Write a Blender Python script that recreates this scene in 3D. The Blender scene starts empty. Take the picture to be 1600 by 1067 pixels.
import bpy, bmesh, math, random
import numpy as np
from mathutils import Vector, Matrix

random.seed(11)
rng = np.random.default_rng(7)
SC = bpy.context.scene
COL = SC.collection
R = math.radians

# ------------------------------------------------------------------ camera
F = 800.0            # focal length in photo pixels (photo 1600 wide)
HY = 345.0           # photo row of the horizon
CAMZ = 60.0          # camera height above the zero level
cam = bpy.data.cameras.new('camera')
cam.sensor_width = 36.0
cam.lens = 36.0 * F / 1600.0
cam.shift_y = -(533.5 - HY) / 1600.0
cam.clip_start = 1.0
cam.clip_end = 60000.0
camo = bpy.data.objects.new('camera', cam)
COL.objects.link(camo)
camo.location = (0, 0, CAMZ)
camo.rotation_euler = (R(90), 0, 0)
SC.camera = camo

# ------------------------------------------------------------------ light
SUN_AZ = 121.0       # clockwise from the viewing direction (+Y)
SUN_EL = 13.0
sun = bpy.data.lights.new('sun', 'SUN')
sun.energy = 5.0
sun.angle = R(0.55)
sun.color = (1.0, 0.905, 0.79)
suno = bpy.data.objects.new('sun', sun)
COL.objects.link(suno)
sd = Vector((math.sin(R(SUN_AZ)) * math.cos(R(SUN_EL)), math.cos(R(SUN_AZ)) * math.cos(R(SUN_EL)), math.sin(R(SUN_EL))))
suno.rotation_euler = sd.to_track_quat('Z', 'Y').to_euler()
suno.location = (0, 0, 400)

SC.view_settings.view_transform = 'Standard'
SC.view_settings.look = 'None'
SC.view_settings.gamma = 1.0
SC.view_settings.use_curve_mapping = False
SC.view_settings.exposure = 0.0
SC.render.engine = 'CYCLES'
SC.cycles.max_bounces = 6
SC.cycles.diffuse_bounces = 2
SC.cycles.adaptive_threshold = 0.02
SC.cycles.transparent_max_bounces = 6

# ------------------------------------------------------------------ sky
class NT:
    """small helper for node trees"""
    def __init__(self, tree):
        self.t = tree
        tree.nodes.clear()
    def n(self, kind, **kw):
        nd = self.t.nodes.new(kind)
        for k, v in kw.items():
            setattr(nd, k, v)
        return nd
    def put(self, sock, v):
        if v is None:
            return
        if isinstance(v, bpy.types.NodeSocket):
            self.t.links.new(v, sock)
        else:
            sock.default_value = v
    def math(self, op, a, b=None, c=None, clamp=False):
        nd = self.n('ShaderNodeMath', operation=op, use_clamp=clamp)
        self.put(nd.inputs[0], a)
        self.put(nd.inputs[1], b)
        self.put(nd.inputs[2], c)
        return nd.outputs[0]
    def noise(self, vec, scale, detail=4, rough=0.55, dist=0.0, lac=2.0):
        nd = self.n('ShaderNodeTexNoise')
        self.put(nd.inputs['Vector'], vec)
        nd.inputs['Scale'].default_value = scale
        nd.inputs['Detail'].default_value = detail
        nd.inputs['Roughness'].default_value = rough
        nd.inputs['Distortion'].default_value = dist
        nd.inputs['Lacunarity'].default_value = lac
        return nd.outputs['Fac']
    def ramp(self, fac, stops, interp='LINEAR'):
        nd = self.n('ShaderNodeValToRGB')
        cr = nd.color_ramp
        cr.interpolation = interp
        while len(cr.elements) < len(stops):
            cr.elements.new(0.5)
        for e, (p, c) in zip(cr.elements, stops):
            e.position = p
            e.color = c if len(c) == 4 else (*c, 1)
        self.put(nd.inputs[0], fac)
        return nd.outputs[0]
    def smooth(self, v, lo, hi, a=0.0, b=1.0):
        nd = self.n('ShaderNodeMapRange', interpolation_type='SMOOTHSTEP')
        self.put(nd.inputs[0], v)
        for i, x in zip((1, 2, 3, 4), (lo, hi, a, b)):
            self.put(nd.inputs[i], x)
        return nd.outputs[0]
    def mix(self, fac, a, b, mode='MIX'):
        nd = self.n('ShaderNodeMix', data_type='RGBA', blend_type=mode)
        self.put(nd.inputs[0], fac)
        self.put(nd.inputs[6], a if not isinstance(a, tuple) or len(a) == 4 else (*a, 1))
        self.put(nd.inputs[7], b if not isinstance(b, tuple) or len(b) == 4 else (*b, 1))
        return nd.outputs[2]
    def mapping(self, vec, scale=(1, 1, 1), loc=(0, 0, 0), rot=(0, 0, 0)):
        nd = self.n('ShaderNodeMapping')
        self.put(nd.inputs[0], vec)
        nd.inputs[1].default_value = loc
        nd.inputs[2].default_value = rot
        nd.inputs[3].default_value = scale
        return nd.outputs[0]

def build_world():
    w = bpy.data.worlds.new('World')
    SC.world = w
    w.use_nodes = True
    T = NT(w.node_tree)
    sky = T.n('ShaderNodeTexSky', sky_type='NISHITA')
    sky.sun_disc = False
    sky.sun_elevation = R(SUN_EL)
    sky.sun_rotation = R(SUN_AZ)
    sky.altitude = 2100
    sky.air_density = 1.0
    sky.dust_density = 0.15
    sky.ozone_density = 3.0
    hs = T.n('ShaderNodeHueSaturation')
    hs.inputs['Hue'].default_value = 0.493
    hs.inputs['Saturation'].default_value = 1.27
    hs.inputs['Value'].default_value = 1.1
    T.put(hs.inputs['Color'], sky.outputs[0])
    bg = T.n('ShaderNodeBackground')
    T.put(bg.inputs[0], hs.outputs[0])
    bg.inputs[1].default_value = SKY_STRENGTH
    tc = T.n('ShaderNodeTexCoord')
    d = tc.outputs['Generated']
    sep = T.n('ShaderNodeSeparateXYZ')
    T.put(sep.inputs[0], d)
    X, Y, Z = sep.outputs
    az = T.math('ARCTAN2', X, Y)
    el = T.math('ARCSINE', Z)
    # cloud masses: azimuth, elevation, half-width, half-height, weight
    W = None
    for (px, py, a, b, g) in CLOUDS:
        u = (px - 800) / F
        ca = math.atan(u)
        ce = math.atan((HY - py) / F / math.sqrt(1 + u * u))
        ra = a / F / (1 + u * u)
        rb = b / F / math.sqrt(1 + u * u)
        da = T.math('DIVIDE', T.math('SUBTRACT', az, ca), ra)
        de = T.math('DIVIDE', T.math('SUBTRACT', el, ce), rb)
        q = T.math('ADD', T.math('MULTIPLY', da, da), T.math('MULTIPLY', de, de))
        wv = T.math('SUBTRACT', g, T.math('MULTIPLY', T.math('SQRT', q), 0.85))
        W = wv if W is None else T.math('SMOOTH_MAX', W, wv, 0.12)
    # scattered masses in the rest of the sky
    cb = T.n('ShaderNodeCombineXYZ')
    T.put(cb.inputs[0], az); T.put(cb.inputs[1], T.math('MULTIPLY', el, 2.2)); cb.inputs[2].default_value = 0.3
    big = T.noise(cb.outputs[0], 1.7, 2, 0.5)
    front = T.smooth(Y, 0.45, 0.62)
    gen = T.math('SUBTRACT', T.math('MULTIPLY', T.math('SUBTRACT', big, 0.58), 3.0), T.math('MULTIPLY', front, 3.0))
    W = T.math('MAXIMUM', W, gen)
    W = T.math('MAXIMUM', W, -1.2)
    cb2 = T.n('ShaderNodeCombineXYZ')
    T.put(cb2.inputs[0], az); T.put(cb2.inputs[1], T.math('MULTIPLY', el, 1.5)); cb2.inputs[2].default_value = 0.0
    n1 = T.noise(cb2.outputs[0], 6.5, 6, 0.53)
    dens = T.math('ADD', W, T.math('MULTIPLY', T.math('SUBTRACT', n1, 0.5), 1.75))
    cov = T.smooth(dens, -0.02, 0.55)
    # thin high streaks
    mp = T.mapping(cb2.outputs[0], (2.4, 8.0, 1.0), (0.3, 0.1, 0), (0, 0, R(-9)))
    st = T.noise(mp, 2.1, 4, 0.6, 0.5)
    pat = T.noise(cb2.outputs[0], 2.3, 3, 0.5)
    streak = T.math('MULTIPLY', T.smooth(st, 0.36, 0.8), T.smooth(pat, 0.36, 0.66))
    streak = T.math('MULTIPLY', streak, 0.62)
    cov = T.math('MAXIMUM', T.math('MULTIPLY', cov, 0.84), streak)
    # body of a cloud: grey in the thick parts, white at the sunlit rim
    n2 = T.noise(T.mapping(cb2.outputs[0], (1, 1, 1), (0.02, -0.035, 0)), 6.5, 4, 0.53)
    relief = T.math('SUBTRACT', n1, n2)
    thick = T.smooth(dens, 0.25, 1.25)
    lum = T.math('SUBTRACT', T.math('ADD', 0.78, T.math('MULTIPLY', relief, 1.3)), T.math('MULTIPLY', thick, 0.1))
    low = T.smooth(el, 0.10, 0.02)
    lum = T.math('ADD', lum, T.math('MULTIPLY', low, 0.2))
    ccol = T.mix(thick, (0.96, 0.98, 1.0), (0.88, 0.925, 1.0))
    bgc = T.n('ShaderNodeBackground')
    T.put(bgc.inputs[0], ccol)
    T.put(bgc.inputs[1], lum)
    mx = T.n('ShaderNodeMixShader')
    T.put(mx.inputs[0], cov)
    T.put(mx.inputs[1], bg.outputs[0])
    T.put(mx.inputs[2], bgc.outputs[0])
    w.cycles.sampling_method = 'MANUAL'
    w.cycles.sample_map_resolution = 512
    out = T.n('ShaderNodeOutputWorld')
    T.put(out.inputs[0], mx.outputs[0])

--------

- Task objective -
Using the data above, restate word for word the lines from its opening line through the line that contains "R = math.radians", and no more.

- Result below -
Write a Blender Python script that recreates this scene in 3D. The Blender scene starts empty. Take the picture to be 1600 by 1067 pixels.
import bpy, bmesh, math, random
import numpy as np
from mathutils import Vector, Matrix

random.seed(11)
rng = np.random.default_rng(7)
SC = bpy.context.scene
COL = SC.collection
R = math.radians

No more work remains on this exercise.